Broad-based Capital Injections

JEL Codes

G01, G28

Abstract

From 1980 to 1983, Israeli consumer prices more than doubled every year and the shekel lost more than 50% of its value annually. This high inflation and currency devaluation posed an extraordinary challenge for Israel’s biggest banks. They needed to grow their capital bases to keep up with the rising market value of their assets, but investors needed protection against the continually declining value of the local currency. Banks’ solution was to regularly issue new, nonvoting shares in extraordinary amounts while ensuring investors a high return by regularly buying their own shares to manipulate prices. The government tacitly supported the policy, which helped it finance its deficits, and the central bank for years considered bank shares to be liquid assets because of the banks’ “regulating” activity. In 1983, this system-wide manipulation finally proved unsustainable when investors turned to foreign currency deposits and sold their bank shares in amounts larger than the banks could continue to buy.

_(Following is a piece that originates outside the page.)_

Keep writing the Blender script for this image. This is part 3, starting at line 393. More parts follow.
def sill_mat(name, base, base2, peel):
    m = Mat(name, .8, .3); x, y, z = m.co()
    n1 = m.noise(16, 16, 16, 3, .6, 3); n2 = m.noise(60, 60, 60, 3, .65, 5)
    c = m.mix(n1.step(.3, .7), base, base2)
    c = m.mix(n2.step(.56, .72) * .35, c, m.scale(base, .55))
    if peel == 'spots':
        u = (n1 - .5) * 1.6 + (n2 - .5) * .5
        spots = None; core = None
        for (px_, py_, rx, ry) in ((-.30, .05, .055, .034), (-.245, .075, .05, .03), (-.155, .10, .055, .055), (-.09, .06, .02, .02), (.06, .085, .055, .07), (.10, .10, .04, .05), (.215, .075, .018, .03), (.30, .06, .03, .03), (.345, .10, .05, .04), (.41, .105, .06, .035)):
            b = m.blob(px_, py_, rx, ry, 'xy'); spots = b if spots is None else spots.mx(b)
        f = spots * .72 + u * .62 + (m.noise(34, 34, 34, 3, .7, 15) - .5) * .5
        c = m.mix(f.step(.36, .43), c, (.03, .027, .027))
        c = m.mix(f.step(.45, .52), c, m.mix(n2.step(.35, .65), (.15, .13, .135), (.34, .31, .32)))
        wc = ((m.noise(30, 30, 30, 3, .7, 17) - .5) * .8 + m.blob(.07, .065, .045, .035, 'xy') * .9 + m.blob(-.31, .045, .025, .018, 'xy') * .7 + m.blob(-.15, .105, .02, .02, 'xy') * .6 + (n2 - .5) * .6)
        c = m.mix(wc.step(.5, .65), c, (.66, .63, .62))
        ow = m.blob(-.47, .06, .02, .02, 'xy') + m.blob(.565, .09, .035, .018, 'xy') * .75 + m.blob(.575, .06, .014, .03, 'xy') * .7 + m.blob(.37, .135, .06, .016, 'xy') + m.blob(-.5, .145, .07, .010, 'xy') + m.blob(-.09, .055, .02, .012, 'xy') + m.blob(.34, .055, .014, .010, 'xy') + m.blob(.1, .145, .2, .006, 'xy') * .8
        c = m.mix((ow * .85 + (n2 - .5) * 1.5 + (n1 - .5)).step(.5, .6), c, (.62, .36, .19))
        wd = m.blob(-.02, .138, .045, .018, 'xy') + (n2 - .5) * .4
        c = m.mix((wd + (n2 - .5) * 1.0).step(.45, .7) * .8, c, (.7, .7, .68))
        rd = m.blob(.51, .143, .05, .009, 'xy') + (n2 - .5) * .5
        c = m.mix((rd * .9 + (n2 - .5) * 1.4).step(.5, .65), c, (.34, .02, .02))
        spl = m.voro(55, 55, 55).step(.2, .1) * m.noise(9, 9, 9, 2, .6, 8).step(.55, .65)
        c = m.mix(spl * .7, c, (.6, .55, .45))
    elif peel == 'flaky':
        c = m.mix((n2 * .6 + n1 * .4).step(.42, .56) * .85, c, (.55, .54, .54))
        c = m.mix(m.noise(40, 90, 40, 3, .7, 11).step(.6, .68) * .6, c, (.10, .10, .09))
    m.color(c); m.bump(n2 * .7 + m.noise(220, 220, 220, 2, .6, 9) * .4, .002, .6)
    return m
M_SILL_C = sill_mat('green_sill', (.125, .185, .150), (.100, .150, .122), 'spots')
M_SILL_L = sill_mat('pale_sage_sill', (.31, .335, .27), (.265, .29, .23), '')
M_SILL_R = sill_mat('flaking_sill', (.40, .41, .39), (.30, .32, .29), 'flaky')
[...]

On October 6, 1983, after several weeks of heavy selling by Israeli bank shareholders, the Tel Aviv Stock Exchange (TASE) closed for 18 days. During the closure, the government and the controlling stakeholders of seven of the eight largest banking companies in Israel, representing 90% of the banking system, worked out a scheme to delist shares from the TASE, commit the government to bail out shareholders in the future, and end share price manipulation, while keeping banks’ management broadly the same as precrisis. Through 1991, the government purchased shares at precrisis prices, costing $9.2 billion, or 22% of 1983 GDP.